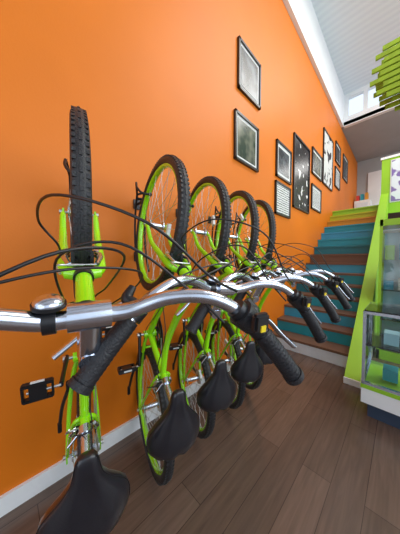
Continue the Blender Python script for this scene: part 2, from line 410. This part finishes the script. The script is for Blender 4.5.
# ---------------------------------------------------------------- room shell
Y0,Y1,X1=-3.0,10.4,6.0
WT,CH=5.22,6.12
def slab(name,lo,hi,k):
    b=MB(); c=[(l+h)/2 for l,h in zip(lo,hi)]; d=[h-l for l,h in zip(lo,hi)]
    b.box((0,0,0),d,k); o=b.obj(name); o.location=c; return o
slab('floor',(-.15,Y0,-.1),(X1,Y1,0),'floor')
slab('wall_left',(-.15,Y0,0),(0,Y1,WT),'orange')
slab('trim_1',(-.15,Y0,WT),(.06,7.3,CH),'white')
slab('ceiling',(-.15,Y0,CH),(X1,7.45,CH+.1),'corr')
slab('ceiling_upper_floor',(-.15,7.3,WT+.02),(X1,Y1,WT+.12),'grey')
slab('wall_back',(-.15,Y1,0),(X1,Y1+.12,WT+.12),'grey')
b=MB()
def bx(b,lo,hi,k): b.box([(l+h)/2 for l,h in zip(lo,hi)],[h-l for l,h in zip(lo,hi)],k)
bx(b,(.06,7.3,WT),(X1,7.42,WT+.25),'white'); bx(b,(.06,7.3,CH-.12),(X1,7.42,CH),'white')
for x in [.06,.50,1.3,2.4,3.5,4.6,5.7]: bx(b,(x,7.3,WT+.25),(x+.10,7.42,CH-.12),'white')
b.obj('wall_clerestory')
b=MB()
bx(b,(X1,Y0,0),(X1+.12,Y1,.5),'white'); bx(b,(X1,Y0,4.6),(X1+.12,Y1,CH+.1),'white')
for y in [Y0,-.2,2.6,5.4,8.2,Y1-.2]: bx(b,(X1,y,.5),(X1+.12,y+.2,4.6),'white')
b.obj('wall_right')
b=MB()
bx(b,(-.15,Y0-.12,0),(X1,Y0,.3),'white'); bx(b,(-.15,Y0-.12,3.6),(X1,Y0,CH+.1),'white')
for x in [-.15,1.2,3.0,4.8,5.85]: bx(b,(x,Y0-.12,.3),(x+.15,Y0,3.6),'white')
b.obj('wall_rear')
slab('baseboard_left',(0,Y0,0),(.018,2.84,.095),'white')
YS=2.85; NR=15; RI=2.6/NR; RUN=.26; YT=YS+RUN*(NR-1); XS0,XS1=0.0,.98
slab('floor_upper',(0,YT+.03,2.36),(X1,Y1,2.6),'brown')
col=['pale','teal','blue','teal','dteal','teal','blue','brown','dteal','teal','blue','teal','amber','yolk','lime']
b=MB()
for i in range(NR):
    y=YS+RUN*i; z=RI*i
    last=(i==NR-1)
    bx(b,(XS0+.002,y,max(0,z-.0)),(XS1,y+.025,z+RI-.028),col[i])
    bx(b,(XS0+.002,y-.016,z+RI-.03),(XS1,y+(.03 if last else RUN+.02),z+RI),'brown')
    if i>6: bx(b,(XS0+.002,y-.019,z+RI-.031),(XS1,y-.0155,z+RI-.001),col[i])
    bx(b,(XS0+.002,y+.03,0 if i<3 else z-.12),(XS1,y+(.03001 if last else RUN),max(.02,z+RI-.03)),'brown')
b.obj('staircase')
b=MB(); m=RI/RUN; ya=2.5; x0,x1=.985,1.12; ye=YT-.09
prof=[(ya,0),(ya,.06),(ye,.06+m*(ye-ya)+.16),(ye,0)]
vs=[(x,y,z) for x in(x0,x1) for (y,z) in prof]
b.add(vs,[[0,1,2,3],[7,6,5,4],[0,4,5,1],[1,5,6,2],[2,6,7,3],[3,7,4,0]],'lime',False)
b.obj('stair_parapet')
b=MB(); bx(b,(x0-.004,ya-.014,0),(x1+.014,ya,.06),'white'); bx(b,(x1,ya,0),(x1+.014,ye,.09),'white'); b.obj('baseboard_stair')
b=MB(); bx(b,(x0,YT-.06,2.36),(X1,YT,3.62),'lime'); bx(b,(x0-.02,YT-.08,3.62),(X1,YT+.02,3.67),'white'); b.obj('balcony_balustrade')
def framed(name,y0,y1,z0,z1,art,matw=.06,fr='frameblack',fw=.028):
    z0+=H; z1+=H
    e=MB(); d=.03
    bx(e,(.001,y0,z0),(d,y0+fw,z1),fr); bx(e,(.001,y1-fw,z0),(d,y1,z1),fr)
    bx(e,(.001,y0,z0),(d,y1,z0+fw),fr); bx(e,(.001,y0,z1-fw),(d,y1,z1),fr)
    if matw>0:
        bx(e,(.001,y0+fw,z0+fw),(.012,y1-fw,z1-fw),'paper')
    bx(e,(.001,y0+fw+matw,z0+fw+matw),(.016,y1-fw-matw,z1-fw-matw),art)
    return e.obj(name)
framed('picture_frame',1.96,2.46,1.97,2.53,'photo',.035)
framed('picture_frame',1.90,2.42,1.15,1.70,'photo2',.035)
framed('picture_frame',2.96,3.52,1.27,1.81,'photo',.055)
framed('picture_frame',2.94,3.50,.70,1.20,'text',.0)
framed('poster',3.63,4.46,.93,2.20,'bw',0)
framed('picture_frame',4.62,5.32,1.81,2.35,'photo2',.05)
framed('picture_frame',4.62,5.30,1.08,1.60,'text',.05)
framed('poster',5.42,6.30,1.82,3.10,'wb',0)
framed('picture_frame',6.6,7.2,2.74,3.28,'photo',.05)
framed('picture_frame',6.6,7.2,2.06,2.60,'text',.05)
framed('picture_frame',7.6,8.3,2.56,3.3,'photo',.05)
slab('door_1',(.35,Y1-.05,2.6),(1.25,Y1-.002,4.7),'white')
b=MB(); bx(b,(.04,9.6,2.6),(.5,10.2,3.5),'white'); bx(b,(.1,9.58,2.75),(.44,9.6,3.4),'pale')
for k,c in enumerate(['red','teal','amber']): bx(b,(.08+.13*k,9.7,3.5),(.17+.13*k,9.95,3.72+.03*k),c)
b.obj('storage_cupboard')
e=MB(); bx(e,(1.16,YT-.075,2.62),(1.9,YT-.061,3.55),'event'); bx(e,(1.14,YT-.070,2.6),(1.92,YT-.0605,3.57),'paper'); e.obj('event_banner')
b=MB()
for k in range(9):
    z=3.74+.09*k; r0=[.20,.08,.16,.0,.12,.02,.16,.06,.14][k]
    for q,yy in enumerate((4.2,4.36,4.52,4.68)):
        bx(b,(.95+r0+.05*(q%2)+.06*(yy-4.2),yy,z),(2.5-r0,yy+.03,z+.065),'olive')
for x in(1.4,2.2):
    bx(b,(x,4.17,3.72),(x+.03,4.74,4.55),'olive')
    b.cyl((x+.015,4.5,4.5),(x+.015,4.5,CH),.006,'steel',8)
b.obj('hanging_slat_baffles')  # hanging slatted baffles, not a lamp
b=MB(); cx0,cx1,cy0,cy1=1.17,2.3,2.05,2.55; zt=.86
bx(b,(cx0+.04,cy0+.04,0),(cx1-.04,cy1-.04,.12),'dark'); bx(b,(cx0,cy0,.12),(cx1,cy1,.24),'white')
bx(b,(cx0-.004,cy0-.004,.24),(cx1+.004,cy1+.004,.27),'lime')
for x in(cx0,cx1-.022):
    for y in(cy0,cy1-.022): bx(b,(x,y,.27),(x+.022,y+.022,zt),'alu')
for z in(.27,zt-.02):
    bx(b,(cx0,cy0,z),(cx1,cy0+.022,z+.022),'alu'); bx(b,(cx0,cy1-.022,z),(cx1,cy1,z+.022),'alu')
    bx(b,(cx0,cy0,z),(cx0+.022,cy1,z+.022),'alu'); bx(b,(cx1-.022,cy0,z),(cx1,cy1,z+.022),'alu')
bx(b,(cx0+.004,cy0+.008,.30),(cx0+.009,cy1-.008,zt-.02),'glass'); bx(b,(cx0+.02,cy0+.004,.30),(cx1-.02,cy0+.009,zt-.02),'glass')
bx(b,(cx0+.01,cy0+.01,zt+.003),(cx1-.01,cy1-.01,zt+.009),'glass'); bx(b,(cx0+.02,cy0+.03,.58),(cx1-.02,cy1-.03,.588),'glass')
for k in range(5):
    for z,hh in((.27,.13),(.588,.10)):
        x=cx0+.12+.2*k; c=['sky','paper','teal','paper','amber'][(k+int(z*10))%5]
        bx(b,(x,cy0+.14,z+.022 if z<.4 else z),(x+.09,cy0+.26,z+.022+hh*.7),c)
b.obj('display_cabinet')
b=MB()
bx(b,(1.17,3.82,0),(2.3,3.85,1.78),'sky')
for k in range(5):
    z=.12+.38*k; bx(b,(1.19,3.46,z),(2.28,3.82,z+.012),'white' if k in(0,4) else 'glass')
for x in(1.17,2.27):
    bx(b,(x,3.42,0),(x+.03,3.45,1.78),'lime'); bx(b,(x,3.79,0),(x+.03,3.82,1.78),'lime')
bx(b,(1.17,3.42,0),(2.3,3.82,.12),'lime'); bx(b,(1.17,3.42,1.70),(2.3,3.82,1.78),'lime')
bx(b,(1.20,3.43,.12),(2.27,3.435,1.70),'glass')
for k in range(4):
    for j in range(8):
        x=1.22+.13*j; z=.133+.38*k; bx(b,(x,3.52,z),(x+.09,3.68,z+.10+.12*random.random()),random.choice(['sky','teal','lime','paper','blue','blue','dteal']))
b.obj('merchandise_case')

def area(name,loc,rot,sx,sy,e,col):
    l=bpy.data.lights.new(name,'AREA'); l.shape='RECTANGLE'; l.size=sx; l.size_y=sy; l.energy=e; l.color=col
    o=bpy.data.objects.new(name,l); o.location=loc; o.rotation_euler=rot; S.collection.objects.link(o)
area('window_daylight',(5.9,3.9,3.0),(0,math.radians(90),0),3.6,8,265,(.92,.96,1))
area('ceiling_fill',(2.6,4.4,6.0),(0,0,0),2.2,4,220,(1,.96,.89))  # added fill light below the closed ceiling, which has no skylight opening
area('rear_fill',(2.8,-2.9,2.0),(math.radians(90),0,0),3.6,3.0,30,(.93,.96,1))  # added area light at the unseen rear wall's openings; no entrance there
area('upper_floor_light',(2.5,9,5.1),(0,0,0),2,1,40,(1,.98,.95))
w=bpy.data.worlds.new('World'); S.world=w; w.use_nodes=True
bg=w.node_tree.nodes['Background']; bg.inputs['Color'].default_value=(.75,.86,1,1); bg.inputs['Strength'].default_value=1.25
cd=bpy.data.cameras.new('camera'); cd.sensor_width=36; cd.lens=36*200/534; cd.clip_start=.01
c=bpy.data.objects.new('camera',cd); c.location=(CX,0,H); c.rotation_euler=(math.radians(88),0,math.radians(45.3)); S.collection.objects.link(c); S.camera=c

* * *

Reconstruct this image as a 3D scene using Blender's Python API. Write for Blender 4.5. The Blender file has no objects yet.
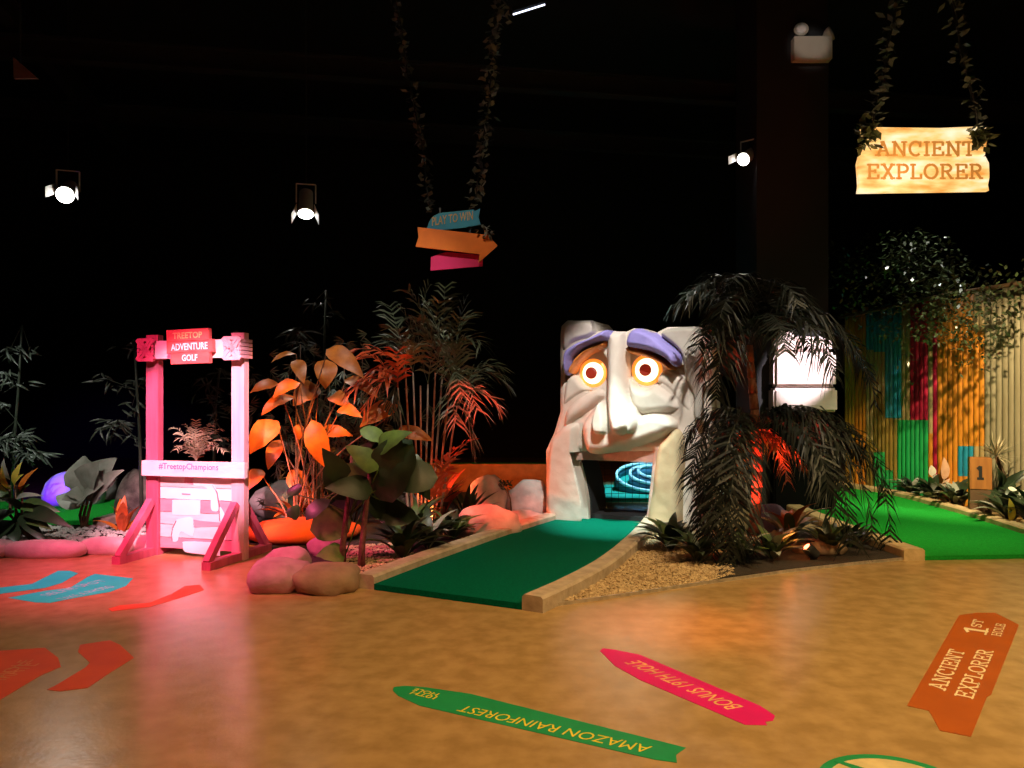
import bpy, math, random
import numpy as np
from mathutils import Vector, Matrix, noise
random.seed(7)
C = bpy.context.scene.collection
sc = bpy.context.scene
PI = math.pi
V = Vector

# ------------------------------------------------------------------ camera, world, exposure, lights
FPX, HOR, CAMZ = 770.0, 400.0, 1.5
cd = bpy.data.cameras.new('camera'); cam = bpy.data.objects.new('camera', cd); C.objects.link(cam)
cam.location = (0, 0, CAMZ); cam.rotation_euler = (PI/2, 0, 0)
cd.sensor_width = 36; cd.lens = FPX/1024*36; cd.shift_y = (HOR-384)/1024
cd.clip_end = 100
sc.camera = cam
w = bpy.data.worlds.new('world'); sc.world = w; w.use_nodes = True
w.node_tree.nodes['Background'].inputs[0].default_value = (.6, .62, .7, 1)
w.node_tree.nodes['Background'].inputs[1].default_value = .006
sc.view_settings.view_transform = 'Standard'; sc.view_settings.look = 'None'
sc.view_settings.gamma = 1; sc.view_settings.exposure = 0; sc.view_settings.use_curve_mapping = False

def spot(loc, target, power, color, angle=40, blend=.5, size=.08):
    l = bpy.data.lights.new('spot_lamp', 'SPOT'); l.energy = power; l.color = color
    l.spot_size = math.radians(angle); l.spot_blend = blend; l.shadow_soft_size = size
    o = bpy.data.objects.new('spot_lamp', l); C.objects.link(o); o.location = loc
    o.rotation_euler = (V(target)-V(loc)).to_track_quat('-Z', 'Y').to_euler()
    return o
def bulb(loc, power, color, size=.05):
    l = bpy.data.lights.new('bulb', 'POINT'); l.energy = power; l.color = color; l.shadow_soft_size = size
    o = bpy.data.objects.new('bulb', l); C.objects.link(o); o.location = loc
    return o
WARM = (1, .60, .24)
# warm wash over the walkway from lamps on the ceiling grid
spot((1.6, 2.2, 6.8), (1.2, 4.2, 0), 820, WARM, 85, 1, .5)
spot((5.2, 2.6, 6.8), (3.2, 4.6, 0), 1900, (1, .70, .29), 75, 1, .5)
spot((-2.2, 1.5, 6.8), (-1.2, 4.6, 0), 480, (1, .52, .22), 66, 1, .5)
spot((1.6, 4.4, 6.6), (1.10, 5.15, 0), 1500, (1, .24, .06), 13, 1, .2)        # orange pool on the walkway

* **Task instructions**
Go over the entries above and say how many lines hold the string "this", with no other text.

* **Full output**
2